Outside of her frustrated motherhood, my mom is kind and funny, and everyone loves her. I don’t want Joe to think less of her, and yet my childhood is a huge part of what formed me.

Do I keep it from him? Gloss it over? Or give full disclosure and let him make his own judgment?

For what’s it worth, my mother and I have a comfortable relationship, if not particularly close, and we do spend a significant amount of time together. — Unsure

Unsure: One of the most common mistakes people make when choosing a mate is to evaluate what they see in someone — values, temperament, looks — instead of what they create with someone. Often what really makes a couple hum — or sputter — is what they bring out in each other. It’s also difficult to predict.

Because you were so profoundly shaped by your mom, and because your ability to hum along now as an adult is, apparently, so dependent upon your ongoing peace with your upbringing, it’s of vital importance that you know the following about anyone you consider for lifelong companionship: Will he advance your emotional progress or undermine it?

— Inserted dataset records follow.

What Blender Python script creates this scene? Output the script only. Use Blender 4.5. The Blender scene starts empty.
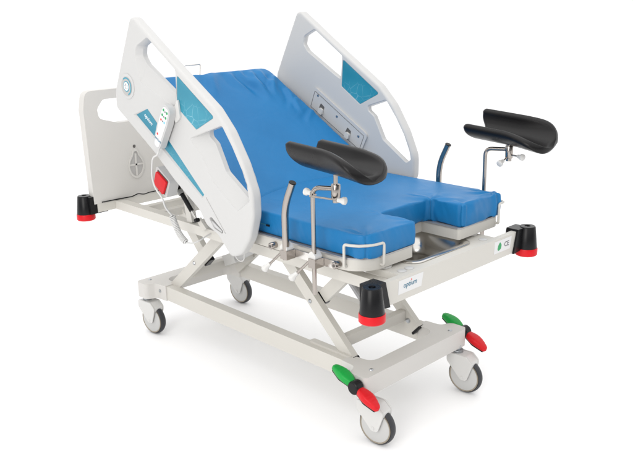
import bpy, bmesh, math, random
from mathutils import Vector, Matrix, noise
from mathutils.geometry import tessellate_polygon

random.seed(7)
sc = bpy.context.scene
COL = sc.collection
PI = math.pi
V = Vector

# ------------------------------------------------------------------ materials
def srgb(r, g, b):
    f = lambda c: (c/255/12.92 if c/255 <= .04045 else ((c/255+.055)/1.055)**2.4)
    return (f(r), f(g), f(b), 1)

def new_mat(name):
    m = bpy.data.materials.new(name); m.use_nodes = True
    nt = m.node_tree; b = nt.nodes['Principled BSDF']
    return m, nt, b

def simple(name, col, rough=.4, metal=0, bump=0, bscale=200, var=0, vscale=6, coat=0, spec=None, aniso=None):
    m, nt, b = new_mat(name)
    c = tuple(col[:3]) + (1,)
    b.inputs['Base Color'].default_value = c
    b.inputs['Roughness'].default_value = rough
    b.inputs['Metallic'].default_value = metal
    if coat: b.inputs['Coat Weight'].default_value = coat; b.inputs['Coat Roughness'].default_value = .15
    if spec is not None: b.inputs['Specular IOR Level'].default_value = spec
    tc = nt.nodes.new('ShaderNodeTexCoord')
    if var:
        n = nt.nodes.new('ShaderNodeTexNoise'); n.inputs['Scale'].default_value = vscale; n.inputs['Detail'].default_value = 5
        mp = nt.nodes.new('ShaderNodeMapRange'); mp.inputs['To Min'].default_value = 1-var; mp.inputs['To Max'].default_value = 1+var
        mx = nt.nodes.new('ShaderNodeMix'); mx.data_type = 'RGBA'; mx.blend_type = 'MULTIPLY'; mx.inputs['Factor'].default_value = 1
        nt.links.new(tc.outputs['Object'], n.inputs['Vector']); nt.links.new(n.outputs['Fac'], mp.inputs['Value'])
        mx.inputs['A'].default_value = c
        nt.links.new(mp.outputs['Result'], mx.inputs['B']); nt.links.new(mx.outputs['Result'], b.inputs['Base Color'])
        mr = nt.nodes.new('ShaderNodeMapRange'); mr.inputs['To Min'].default_value = max(.02, rough-.08); mr.inputs['To Max'].default_value = rough+.08
        nt.links.new(n.outputs['Fac'], mr.inputs['Value']); nt.links.new(mr.outputs['Result'], b.inputs['Roughness'])
    if bump:
        n2 = nt.nodes.new('ShaderNodeTexNoise'); n2.inputs['Scale'].default_value = bscale; n2.inputs['Detail'].default_value = 3
        bp = nt.nodes.new('ShaderNodeBump'); bp.inputs['Strength'].default_value = bump; bp.inputs['Distance'].default_value = .002
        nt.links.new(tc.outputs['Object'], n2.inputs['Vector']); nt.links.new(n2.outputs['Fac'], bp.inputs['Height'])
        nt.links.new(bp.outputs['Normal'], b.inputs['Normal'])
    return m

M = {}
M['paint'] = simple('cream_powder_coat', (.57, .552, .51), .42, bump=.08, bscale=350, var=.02, vscale=3)
M['abs'] = simple('white_moulded_plastic', (.53, .528, .522), .42, bump=.06, bscale=260, var=.012, vscale=4, spec=.3)
M['warm'] = simple('warm_white_plastic', (.585, .57, .545), .42, bump=.06, bscale=260, var=.012, vscale=4, spec=.35)
M['white'] = simple('white_plastic', (.60, .595, .58), .35, var=.015)
M['chrome'] = simple('stainless_tube', (.37, .338, .312), .18, 1, var=.03, vscale=30)
M['steel'] = simple('brushed_stainless', (.72, .70, .67), .22, 1, var=.05, vscale=14)
M['trim'] = simple('grey_edge_trim', (.40, .40, .41), .3, .5, var=.05)
M['bolt'] = simple('zinc_bolt', (.42, .44, .46), .3, 1, var=.05, vscale=60)
M['black'] = simple('black_plastic', (.008, .008, .009), .28, bump=.12, bscale=300, var=.06, spec=.22)
M['blackpad'] = simple('black_vinyl', (.0075, .007, .0075), .30, bump=.25, bscale=420, var=.10, vscale=20, spec=.2, coat=.06)
M['tyre'] = simple('dark_grey_tyre', (.028, .029, .034), .5, bump=.1, bscale=200, var=.08)
M['tan'] = simple('tan_wheel_ring', (.30, .26, .20), .5, var=.05)
M['red'] = simple('red_plastic', (.60, .006, .012), .36, var=.05, bump=.06, spec=.28)
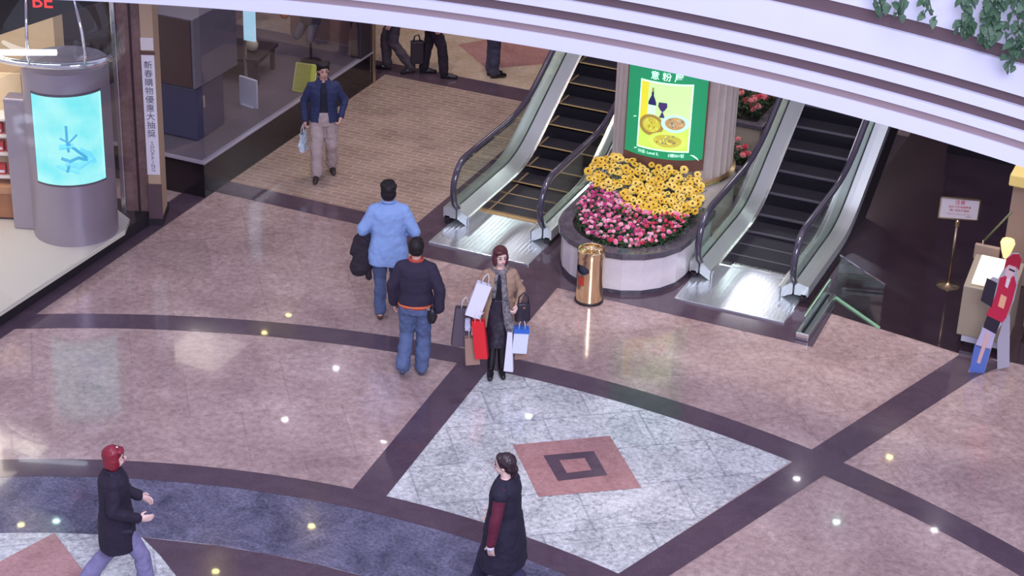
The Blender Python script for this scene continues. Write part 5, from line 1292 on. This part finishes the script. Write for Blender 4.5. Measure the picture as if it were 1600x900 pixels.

Whether he agrees with your approach and conclusions is less important than whether he’s able to think and act in your best interests. And this is an outcome you can’t predict just by knowing that, say, he’s a nice guy. You need to see for yourself how he deals with you, with your mom, with his knowledge of your family.

If you withhold or gloss over the truth, then you essentially choose not to find out this make-or-break information. And that puts your hard-won equilibrium needlessly at risk.

It’s also not fair to Joe, since he’s as entitled as you are to know how well you work together, which requires honesty on the big stuff. Emotional scars are big stuff. Wanting him to see the mom who abused you as “kind and funny” is big stuff. Any impact on the idea and fact of child-rearing is towering stuff.

This isn’t just an argument for full disclosure of your past, though. You might be able to convey the relevant information in broad strokes, as you did so effectively here, and let details emerge organically. It’s really an argument for full disclosure of the more recent past: what led you to choose proximity but not intimacy with your mom, to choose forgiving but not forgetting, and to feel invested in having your mate share your complex view of your mom. That’s where you live, and that’s where Joe really needs to fit in.